The babies were little stars from Spiritland, and … when they first came to the earth … they were from the sky and nameless. — via the Osage Indians from Mamatoto, a book at the SF Birth Center by Carroll Dunham

Throughout the yijing we encounter nameless pawns: arrogant dragon, the forester, the young fool, the superior man, the maiden, the great prince, a petty man, the Son of Heaven, the Supreme Deity. Owing its admittedly masculine lean in modern interpretation to the many centuries of androcracy this timeless work of balance and harmony has endured as the pendulum has reached its Martian zenith today (we stand now at the moment of stillness before the pendulum swings back), the men, the maidens, the dragons, are not the protagonists of this story.
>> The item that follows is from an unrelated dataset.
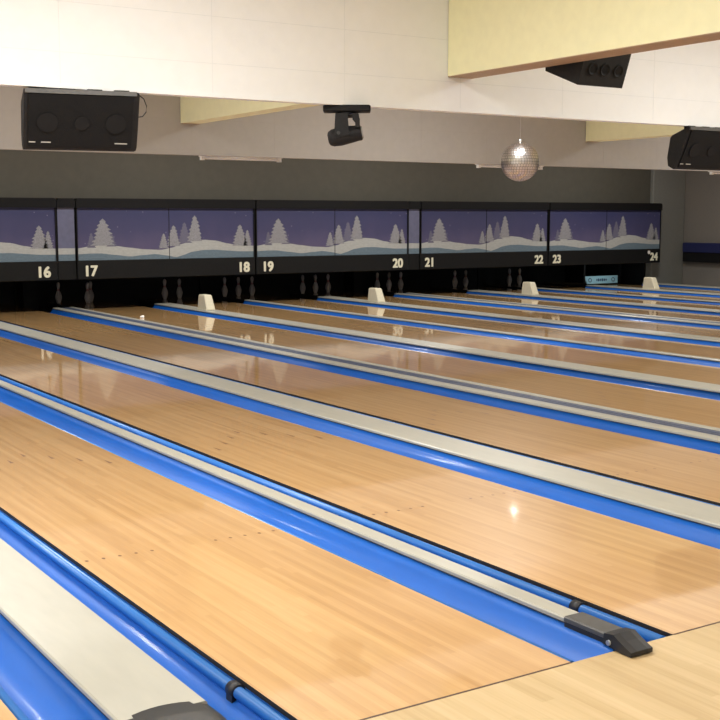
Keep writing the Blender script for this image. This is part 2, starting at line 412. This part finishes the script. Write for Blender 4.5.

The yijing tells a story of the changes we experience, of the moments of choice in which we manifest what is to be, of the cusps and corners and junctures of the 10-D multiverse.

Design Thinking

  • A grid of tiles with cards that hover over.
  • Each tile contains a change from among the 64.
  • A change comprises an array of names and numbers and interpretations, the longer aspects of which are portrayed on the card, while the shorter bits are framed about the tile.
  • The guest is invited to produce the burning question of the moment, then asked and instructed how to divine the change that applies to it using three coins.
  • Entering the result of the divination, the guest sees the tile of that change highlit and the card displayed in detail.
  • One side of the card displays the written interpretations of the change, while the other side explores the two trigrams of which its six lines are composed, and the image they form together.
  • If any of the lines in the guest's cast are changing, the guest sees that line of the hexagram highlit, and tapping it, sees the written interpretation of that changing line.
  • The guest may also explore the changes without presenting a question, tapping tiles to see their cards, and flipping the cards as desired.